| WHAT IS ASKED |
Return exactly the listing's lines, from its first line to the line holding "SC.camera = cam", ends included.

| DATA PROVIDED |

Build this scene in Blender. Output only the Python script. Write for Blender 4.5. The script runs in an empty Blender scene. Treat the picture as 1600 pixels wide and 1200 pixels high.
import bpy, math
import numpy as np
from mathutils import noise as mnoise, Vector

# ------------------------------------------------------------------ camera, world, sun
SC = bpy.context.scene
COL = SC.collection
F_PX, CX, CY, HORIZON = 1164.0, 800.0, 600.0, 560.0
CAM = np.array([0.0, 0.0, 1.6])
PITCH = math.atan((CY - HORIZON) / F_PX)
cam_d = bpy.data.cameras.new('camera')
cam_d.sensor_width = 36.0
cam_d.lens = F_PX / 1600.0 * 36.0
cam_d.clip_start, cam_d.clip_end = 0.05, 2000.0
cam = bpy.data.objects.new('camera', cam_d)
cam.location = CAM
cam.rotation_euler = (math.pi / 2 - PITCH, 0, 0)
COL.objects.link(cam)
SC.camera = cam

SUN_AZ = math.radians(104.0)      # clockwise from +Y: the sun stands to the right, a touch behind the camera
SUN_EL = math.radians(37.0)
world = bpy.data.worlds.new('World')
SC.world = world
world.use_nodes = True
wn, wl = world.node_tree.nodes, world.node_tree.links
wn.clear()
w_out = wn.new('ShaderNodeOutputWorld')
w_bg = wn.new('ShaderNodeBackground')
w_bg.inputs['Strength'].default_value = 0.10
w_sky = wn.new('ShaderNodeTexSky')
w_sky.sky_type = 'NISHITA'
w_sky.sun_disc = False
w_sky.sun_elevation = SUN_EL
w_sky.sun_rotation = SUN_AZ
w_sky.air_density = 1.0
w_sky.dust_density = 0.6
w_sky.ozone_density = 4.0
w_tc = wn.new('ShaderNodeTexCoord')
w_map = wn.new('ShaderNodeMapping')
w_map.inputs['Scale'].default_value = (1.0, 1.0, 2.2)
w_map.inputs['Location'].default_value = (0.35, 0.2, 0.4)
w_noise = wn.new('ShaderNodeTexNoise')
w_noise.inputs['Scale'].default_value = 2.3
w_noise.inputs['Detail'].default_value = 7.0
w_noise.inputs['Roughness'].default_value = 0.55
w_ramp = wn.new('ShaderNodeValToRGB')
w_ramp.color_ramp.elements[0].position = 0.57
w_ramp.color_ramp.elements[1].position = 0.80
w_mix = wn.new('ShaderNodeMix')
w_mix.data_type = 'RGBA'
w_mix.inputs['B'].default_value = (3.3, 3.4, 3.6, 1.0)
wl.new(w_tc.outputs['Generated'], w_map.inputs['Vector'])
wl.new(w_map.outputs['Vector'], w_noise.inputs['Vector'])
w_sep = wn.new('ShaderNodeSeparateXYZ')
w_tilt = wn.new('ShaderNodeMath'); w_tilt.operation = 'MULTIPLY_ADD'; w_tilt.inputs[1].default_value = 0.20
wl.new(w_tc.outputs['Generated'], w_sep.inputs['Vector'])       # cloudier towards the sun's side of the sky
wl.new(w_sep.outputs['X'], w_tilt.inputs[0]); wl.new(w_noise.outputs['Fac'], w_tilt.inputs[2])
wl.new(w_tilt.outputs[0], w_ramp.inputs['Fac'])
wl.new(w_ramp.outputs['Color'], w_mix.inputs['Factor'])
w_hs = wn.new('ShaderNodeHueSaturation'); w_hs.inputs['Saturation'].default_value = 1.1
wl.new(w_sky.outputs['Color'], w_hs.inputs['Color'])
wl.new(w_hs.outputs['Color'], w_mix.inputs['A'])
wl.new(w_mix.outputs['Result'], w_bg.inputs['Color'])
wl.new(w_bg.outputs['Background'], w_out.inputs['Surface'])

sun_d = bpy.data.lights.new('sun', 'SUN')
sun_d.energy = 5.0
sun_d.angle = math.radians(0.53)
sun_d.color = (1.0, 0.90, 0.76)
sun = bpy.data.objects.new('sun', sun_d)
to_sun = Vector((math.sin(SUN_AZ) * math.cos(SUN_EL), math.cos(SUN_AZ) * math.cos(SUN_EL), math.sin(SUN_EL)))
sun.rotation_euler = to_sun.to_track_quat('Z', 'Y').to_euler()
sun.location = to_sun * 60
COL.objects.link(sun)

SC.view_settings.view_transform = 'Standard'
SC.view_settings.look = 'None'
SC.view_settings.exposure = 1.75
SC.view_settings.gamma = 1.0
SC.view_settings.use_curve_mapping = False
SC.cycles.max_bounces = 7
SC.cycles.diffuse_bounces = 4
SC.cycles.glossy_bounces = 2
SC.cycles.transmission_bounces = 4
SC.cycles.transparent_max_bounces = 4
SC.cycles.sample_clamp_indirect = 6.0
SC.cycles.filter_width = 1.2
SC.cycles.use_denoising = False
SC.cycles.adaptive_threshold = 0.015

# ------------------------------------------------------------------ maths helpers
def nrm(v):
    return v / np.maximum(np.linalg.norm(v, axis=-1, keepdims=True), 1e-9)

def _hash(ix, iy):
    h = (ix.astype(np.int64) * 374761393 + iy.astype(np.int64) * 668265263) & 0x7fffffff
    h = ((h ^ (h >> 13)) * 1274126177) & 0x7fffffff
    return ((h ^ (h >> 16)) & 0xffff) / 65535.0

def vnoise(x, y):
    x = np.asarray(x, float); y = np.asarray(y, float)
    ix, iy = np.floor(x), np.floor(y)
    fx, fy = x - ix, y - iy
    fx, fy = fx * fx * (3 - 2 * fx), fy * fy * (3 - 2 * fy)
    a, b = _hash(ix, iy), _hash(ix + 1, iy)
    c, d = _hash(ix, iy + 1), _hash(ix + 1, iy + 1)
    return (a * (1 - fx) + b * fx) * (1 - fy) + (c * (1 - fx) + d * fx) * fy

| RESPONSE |
Build this scene in Blender. Output only the Python script. Write for Blender 4.5. The script runs in an empty Blender scene. Treat the picture as 1600 pixels wide and 1200 pixels high.
import bpy, math
import numpy as np
from mathutils import noise as mnoise, Vector

# ------------------------------------------------------------------ camera, world, sun
SC = bpy.context.scene
COL = SC.collection
F_PX, CX, CY, HORIZON = 1164.0, 800.0, 600.0, 560.0
CAM = np.array([0.0, 0.0, 1.6])
PITCH = math.atan((CY - HORIZON) / F_PX)
cam_d = bpy.data.cameras.new('camera')
cam_d.sensor_width = 36.0
cam_d.lens = F_PX / 1600.0 * 36.0
cam_d.clip_start, cam_d.clip_end = 0.05, 2000.0
cam = bpy.data.objects.new('camera', cam_d)
cam.location = CAM
cam.rotation_euler = (math.pi / 2 - PITCH, 0, 0)
COL.objects.link(cam)
SC.camera = cam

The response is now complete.